We Don’t Need Another Hero

Men operate from stereotypes, a serious danger to authenticity in any and every sort of relationship whatsoever. Heroes and criminals are exciting, sure. They get her heart-beating, blood-racing, may even get her hot. But when the fantasy is blown and she realizes that beneath that bad boy exterior is a normal guy like any other, the illusion is shattered as she’s racing home faster than your one night stand lasted.

Better to attract her to who you actually are rather than who you think she wants you to be. Catching her with a put-on is only a set-up for inevitable future disappointment. At least when you’re being yourself then when you get her home you know it’s because she’s interested in the real you and not the stereotype your pretending to be.

What Goes On Behind the Scenes

It’s tough to be a sensitive guy when the a-hole down the street is verbally (and maybe even physically) abusive to every one of a string of girls who always seem to flock around him like a gaggle of geese.

What you’re not seeing is that while that guy may be getting laid more often than you, he’s also as lonely as, if not lonelier than, you.
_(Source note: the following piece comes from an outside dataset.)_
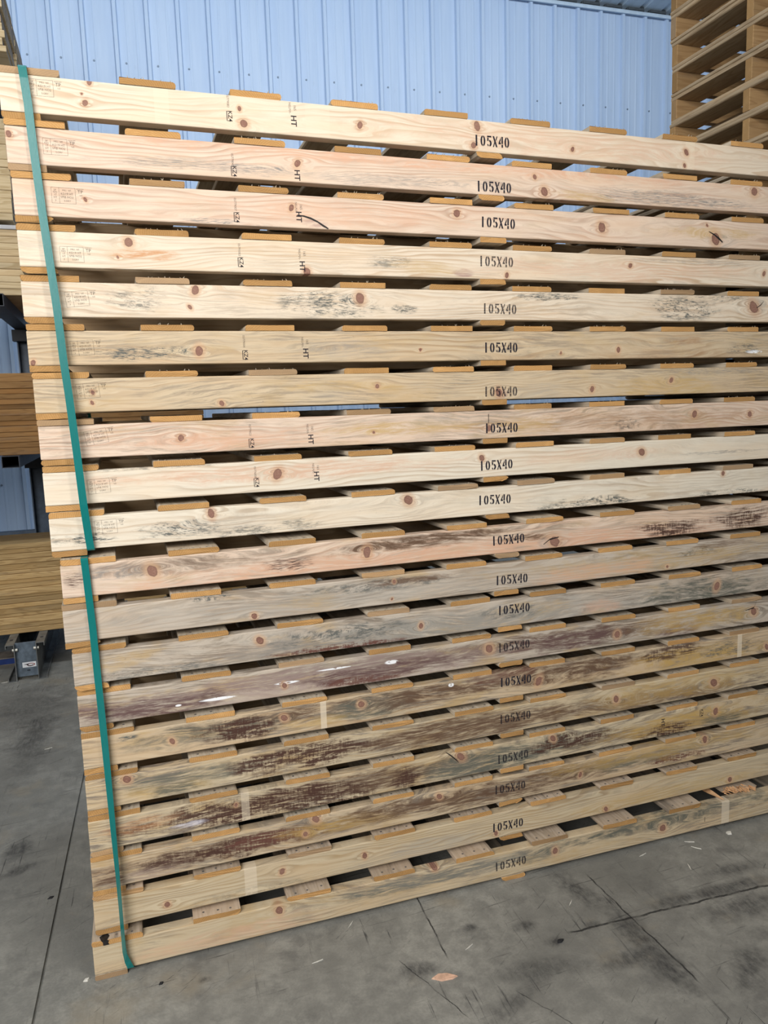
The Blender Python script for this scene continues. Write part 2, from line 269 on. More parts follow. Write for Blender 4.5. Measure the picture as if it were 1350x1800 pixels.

Because every girl he winds up with eventually sees through his thin façade and soon after wants nothing at all to do with him. Is that what you want? A string of one night stands with women who leave hating you in the morning. If so, you’ve come to the wrong website.

What is It About Bad Boys that Women Find So Good?

For one, bad boys pose a challenge to women. You know what that’s like. Everyone wants to feel like they can take a step up out of their league and still succeed. How do you harness that trait in a positive way without becoming a bad boy yourself?

Don’t wear your heart on your sleeve. As much as openness and honesty is a turn-on, neediness and clinginess is a turn-off. Don’t act like your whole self-image depends on her opinion of you, but rather convey that you already like yourself just as you are. You’ll attract women who like that too, and you won’t have to go chasing after them to do it.

The thing about all bad boys that is such a turn-on to women is their self-assuredness. They know who they are and they don’t care what other people think about them. These are traits that any man would be wise to cultivate.

Be your own person, your own man. Walk your walk and talk your talk, not someone else’s. Then the definition of your muscles won’t even matter to women because they’re so caught up in how well and chiseled you’ve defined yourself. Your physical strength won’t be an issue when you convey an impervious strength of character.

The Mistake About Power

Power is an immensely attractive trait to women, yes. But power comes in many forms, and a lot of them are illusions. For example, power is not about what car your drive or how much money you have or your status in society or how well you can bully the people around you to do what you tell them to do or how scared people are of you or how emotions bounce off you like bullets off Superman.

Power comes from self-acceptance, self-knowledge, and self-love. It’s about knowing who you are, your strengths and weaknesses, and standing firm in that. Power is an unshakeable sense of self, a man who is so comfortable in being who he is that he just doesn’t feel the need to impose his will on other people. A powerful man is so clear and confident in who he is that he has no trouble letting other people be who they are.

Unlike a true bad boy, this is the kind of guy a woman can take home to mom and dad.